======== Data excerpt ========

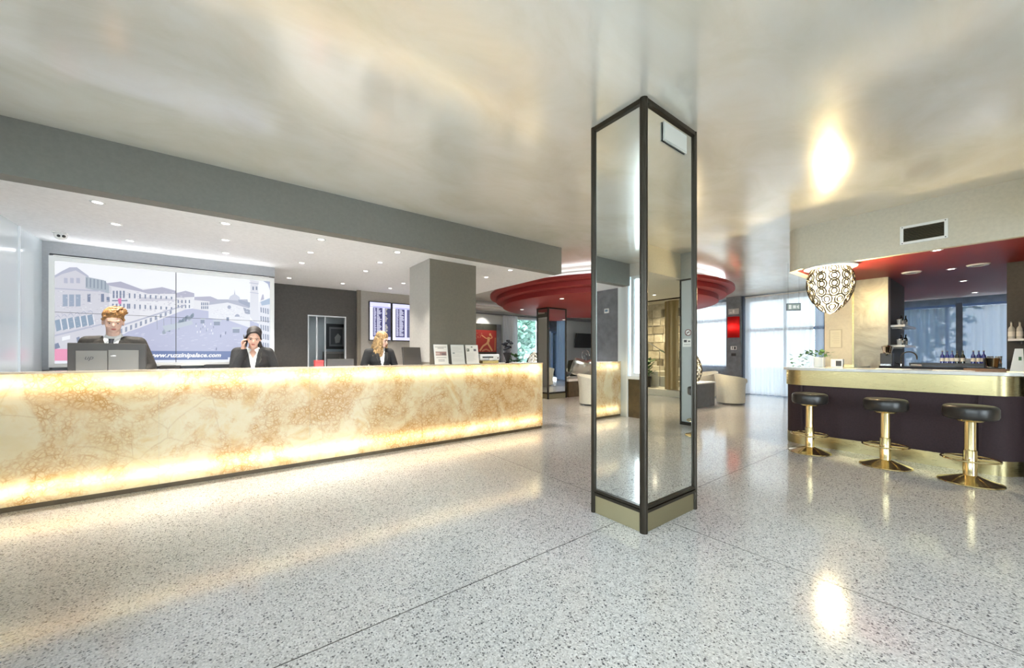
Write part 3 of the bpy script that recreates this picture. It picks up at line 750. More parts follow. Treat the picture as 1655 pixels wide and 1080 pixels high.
    for sd in (-1, 1): kk.limb([(sd * .10, .03, .055), (sd * .105, -.15, .048)], [.054, .046])
    ks2 = remesh(kk, .012, 'shoes', DARK, t, cut=None)
    return t, T
def RM(x=0, y=0, z=0): return Matrix.Rotation(math.radians(z), 4, 'Z') @ Matrix.Rotation(math.radians(x), 4, 'X') @ Matrix.Rotation(math.radians(y), 4, 'Y')
# man at the left monitor
def hmat(x, y, z, tilt, turn, roll=0): return Matrix.Translation((x, y, z)) @ RM(tilt, roll, turn)
hrest = lambda sd: Matrix.Translation((sd * .13, -.22, .98)) @ RM(95, 0, sd * -10)
manM = hmat(0, -.03, 1.56, 16, 14)
man, T = person('man with swept ginger hair, dark suit and tie looking down behind a monitor', (-.94, 5.72, 0), math.radians(-2), 1.80, False, SKIN2, SUIT, manM,
    [(-.275, .0, 1.19), (-.14, -.20, .99)], [(.285, -.02, 1.19), (.17, -.20, .99)], hrest(-1), hrest(1))
kh = MB()
kh.ell((0, .014, .168), (.084, .098, .078), T, 20, 12); kh.ell((0, .05, .115), (.081, .070, .085), T)
for sd in (-1, 1): kh.limb([T @ Vector((sd * .062, -.050, .160)), T @ Vector((sd * .074, -.030, .130)), T @ Vector((sd * .074, .0, .125))], [.014, .012, .016])
for i in range(150):
    a = random.uniform(0, 2 * PI); e = random.uniform(.25, 1.45); 
    p = Vector((math.cos(a) * math.cos(e) * .078, .015 + math.sin(a) * math.cos(e) * .088, .155 + math.sin(e) * .075))
    if p.y < -.03 and p.z < .185: p.z = .19
    d = Vector((.35 + p.x * 3, -.55 if p.y < .02 else .2, .8)).normalized()
    kh.tube([T @ p, T @ (p + d * .018), T @ (p + d * .048 + Vector((.014, 0, -.004)))], [.013, .010, .003], 6)
remesh(kh, .006, 'hair', HAIRM, man, smooth=0)
# woman on the phone
w1M = hmat(.0, -.055, 1.42, 18, 0, 5)
Tm = w1M
phone_p = Tm @ Vector((-.085, -.035, .065))
hR = Matrix.Translation(phone_p + Vector((-.012, -.020, -.095))) @ Matrix.Rotation(math.radians(-6), 4, 'Y') @ Matrix.Rotation(math.radians(8), 4, 'X') @ Matrix.Rotation(math.radians(72), 4, 'Z')
w1, T = person('woman with dark tied-back hair holding a phone to her ear', (.27, 5.62, 0), math.radians(-4), 1.67, True, SKIN, SUIT2, w1M,
    [(-.185, -.12, 1.12), tuple(hR @ Vector((0, 0, -.03)))], [(.235, .0, 1.10), (.13, -.25, .97)], hR, Matrix.Translation((.10, -.29, .98)) @ RM(95, 0, -10), shirt='open', sw=.155)
kh = MB(); kh.ell((0, .030, .160), (.079, .099, .083), T, 20, 12); kh.ell((0, .046, .11), (.078, .070, .088), T); kh.ell((0, .105, .10), (.045, .045, .05), T)
for sd in (-1, 1): kh.limb([T @ Vector((sd * .050, -.060, .160)), T @ Vector((sd * .067, -.030, .125)), T @ Vector((sd * .070, .015, .09))], [.008, .010, .016])
kh.limb([T @ Vector((.04, .05, .06)), T @ Vector((.075, .055, -.03)), T @ Vector((.075, .05, -.13))], [.03, .032, .018]); kh.limb([T @ Vector((-.064, .0, .12)), T @ Vector((-.074, .02, .06)), T @ Vector((-.07, .04, -.02))], [.02, .022, .012])
kh.limb([T @ Vector((-.062, -.040, .150)), T @ Vector((-.035, -.068, .186)), T @ Vector((.01, -.073, .200)), T @ Vector((.045, -.060, .178)), T @ Vector((.064, -.038, .148))], [.012, .014, .014, .013, .012])
remesh(kh, .007, 'hair', HAIRD, w1)
ph = thing('phone', 'black phone held to the ear of the dark-haired woman', 'phone', w1.matrix_basis @ phone_p, 0)
ph.rotation_euler = (math.radians(22), math.radians(-8), math.radians(-4))
B('case', DARK, (-.006, .006, -.034, .034, -.07, .07), ph, .003); B('screen', mat('phone_glass', (.01, .01, .012), .08), (.006, .0068, -.031, .031, -.065, .065), ph)
# woman with blonde waves
w2M = hmat(.0, -.035, 1.435, 15, 38)
w2, T = person('woman with long wavy blonde hair looking down at the monitor on her right', (1.88, 5.85, 0), math.radians(2), 1.68, True, SKIN2, SUIT2, w2M,
    [(-.235, .0, 1.14), (-.12, -.25, .98)], [(.235, -.02, 1.14), (.13, -.26, .98)], Matrix.Translation((-.11, -.29, .99)) @ RM(95, 0, 10), Matrix.Translation((.11, -.29, .99)) @ RM(95, 0, -10), shirt='open', sw=.165)
kh = MB(); kh.ell((0, .012, .160), (.083, .098, .083), T, 20, 12); kh.ell((0, .045, .09), (.085, .072, .10), T)
for i in range(54):
    a = math.radians(-46 + 272 * i / 53); r0 = .077
    p0 = T @ Vector((math.cos(a) * r0, .02 + math.sin(a) * .080, .13)); base = Vector(((math.cos(a + .8)) * .135, .02 + math.sin(a + .8) * .12, 1.26 + .04 * math.sin(i * 2.1)))
    pts = []; rr = []
    for j in range(9):
        f = j / 8; q = p0.lerp(base, f ** .8); amp = .020 * f + .004
        q = q + Vector((math.sin(j * 1.5 + i) * amp, math.cos(j * 1.5 + i * 1.7) * amp, 0)); pts.append(q); rr.append(.018 * (1 - .35 * f))
    kh.tube(pts, rr, 7)
remesh(kh, .007, 'hair', HAIRB, w2, smooth=1)

# ================================================================ DESK ITEMS
def monitor(label, x, y, w, ztop, h, rz=0, silver=False, lean=0.0, z0=.87):
    t = thing('computer_monitor', label, 'monitor', (x, y, z0 + .001), rz)
    hh = ztop - z0; X = Matrix.Translation((0, 0, hh - h)) @ Matrix.Rotation(lean, 4, 'X')
    MB().box(-w / 2, w / 2, -.02, .015, 0, h, bev=.006).build('casing', DGREY, t, xform=X)
    MB().box(-w / 2 + .02, w / 2 - .02, .015, .017, .02, h - .02).build('screen', mat('screen_off', (.02, .02, .03), .1, emit=((.5, .6, .8), .5)), t, xform=X)
    if silver:
        MB().box(-w * .40, -.005, -.028, -.02, .05, h * .78, bev=.003).build('back_cover', SILV, t, xform=X); MB().box(.0, w * .40, -.030, -.02, .05, h * .80, bev=.003).build('back_cover', SILV, t, xform=X)
        MB().ell((.035, -.036, h * .63), (.022, .006, .006)).build('release_button', CHROME, t, True, X)
    MB().box(-.035, .025, -.05, -.02, -.10 if False else -(hh - h) + .012, h * .60, bev=.004).build('neck', SILV if silver else DARK, t)
    MB().lathe([(0, 0), (.09, 0), (.09, .008), (.03, .014), (0, .014)], n=28).build('foot', SILV if silver else DARK, t, True)
    return t
m1 = monitor('wide dark monitor seen from behind in front of the ginger-haired man', -.91, 5.33, .53, 1.425, .33, math.radians(2), True)
text('logo', 'up', .06, DARK, m1, (-.13, -.031, 1.425 - .87 - .33 + .19), (PI / 2, 0, 0), .35)
monitor('dark monitor turned sideways between the blonde woman and the column', 2.23, 5.40, .30, 1.425, .30, math.radians(8), lean=math.radians(-10))
monitor('low dark monitor barely showing above the desk in front of the doorway', 1.22, 5.40, .34, 1.255, .27, 0)
t = thing('red_box', 'small red box left of the low monitor behind the desk', 'box', (.96, 5.40, .871)); B('body', mat('red_card', (.5, .05, .05), .5), (-.05, .05, -.05, .05, 0, .34), t, .004); B('lid', mat('red_card_lid', (.42, .04, .04), .5), (-.052, .052, -.052, .052, .34, .37), t, .004)
# leaflets in acrylic stands
def leaflet(label, x, kind):
    t = thing('leaflet_stand', label, 'leaflet', (x, 5.15, 1.167))
    sh = Matrix.Shear('XZ', 4, (0, 0)) if False else Matrix.Rotation(math.radians(-12), 4, 'X')
    MB().box(-.11, .11, 0, .004, 0, .305).build('acrylic_back', mat('acrylic', (.75, .77, .77), .1), t, xform=sh)
    MB().box(-.11, .11, -.03, .0, 0, .006).build('acrylic_foot', mat('acrylic', (.75, .77, .77), .1), t)
    p = Paint(); p.rect(-.105, .105, .005, .30, (.78, .74, .68), 1)
    g = (.30, .26, .24)
    if kind == 0:
        p.rect(-.09, .09, .262, .270, g, 2); p.rect(-.05, .05, .243, .252, g, 2); p.rect(-.085, .085, .135, .195, (.36, .22, .20), 2); p.rect(-.085, -.02, .150, .180, (.60, .45, .38), 3); p.rect(.01, .075, .14, .17, (.2, .14, .14), 3)
        for z_ in (.10, .065, .045): p.rect(-.08 if z_ == .10 else -.05, .08 if z_ == .10 else .05, z_, z_ + .008, g, 2)
    elif kind == 1:
        for j in range(14):
            if j in (6, 10): continue
            p.rect(-.085, -.085 + random.uniform(.09, .17), .265 - j * .017, .268 - j * .017, (.5, .47, .44), 2)
        p.rect(-.085, -.05, .165, .178, (.15, .2, .2), 2)
    else:
        p.rect(-.015, .015, .262, .28, (.2, .2, .15), 2); p.rect(-.09, -.045, .20, .245, (.16, .15, .12), 2); p.rect(.03, .075, .205, .24, (.14, .12, .14), 2); p.rect(-.085, -.06, .215, .235, (.45, .5, .4), 3)
        for j in range(8): p.rect(-.085, -.085 + random.uniform(.10, .17), .17 - j * .017, .173 - j * .017, (.5, .47, .44), 2)
    o = p.build('printed_sheet', m_print('leaflet_print'), t); o.data.transform(sh); return t
leaflet('leaflet in a stand on the desk, leftmost, with a brown photo strip', 2.585, 0)
leaflet('leaflet in a stand on the desk, middle of three, mostly text', 2.87, 1)
leaflet('leaflet in a stand on the desk, rightmost, with small dark pictures', 3.13, 2)
for o in [q for q in COL.objects if q.name.startswith('leaflet_stand')]: o.rotation_euler[2] = math.radians(-6)
# card machine / printer at the desk end
t = thing('desk_printer', 'small white and gold tabletop machine near the end of the desk', 'printer', (3.47, 5.24, 1.167))
B('body', WGLOSS, (-.19, .19, -.07, .09, .05, .15), t, .015); B('tray', PBRASS, (-.17, .15, -.10, .07, .0, .05), t, .006); B('slot', DARK, (-.15, .06, -.073, -.069, .09, .112), t)
B('paper_stack', PAPER, (-.04, .03, -.105, -.06, .05, .09), t); MB().ell((.155, -.072, .09), (.012, .004, .012)).build('button', DARK, t, True)
# black fluted vase with dark flowers
t = thing('flower_vase', 'black cone vase of dark flowers at the right end of the desk', 'vase', (3.86, 5.22, 1.167))
MB().lathe([(0, 0), (.035, 0), (.04, .01), (.022, .02), (.03, .04), (.075, .17), (.078, .18), (.070, .18), (.03, .06), (0, .05)], n=14).build('vase', mat('matt_black', (.006, .006, .008), .8), t)
BF = mat('dark_petals', (.005, .006, .014), .8)
for i in range(13):
    a = i * 2.4; r = .012 + .006 * i; z_ = .34 + .05 * math.cos(i * 1.3) - r * .7
    q = (r * math.cos(a) * 1.1, r * math.sin(a), z_)
    st = MB().tube([(q[0] * .3, q[1] * .3, .12), (q[0] * .8, q[1] * .8, z_ * .7), q], .003, 5)
    f = st.build('stem', BF, t)
    k = MB()
    for j in range(6):
        b = j * PI / 3; k.ell((q[0] + .021 * math.cos(b), q[1] + .021 * math.sin(b), q[2]), (.017, .015, .018), u=7, v=5)
    k.ell(q, (.010, .010, .012), u=7, v=5); k.build('flower', BF, f, True)
for s_ in (-1, 1): MB().tube([(s_ * .05, -.02, 0), (s_ * .085, -.02, .05), (s_ * .05, -.02, .12)], .003, 5).build('wire_stand', DARK, t)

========

What is expected - Collect from the data above every line that includes "wide".

Complete answer -
Write part 3 of the bpy script that recreates this picture. It picks up at line 750. More parts follow. Treat the picture as 1655 pixels wide and 1080 pixels high.
m1 = monitor('wide dark monitor seen from behind in front of the ginger-haired man', -.91, 5.33, .53, 1.425, .33, math.radians(2), True)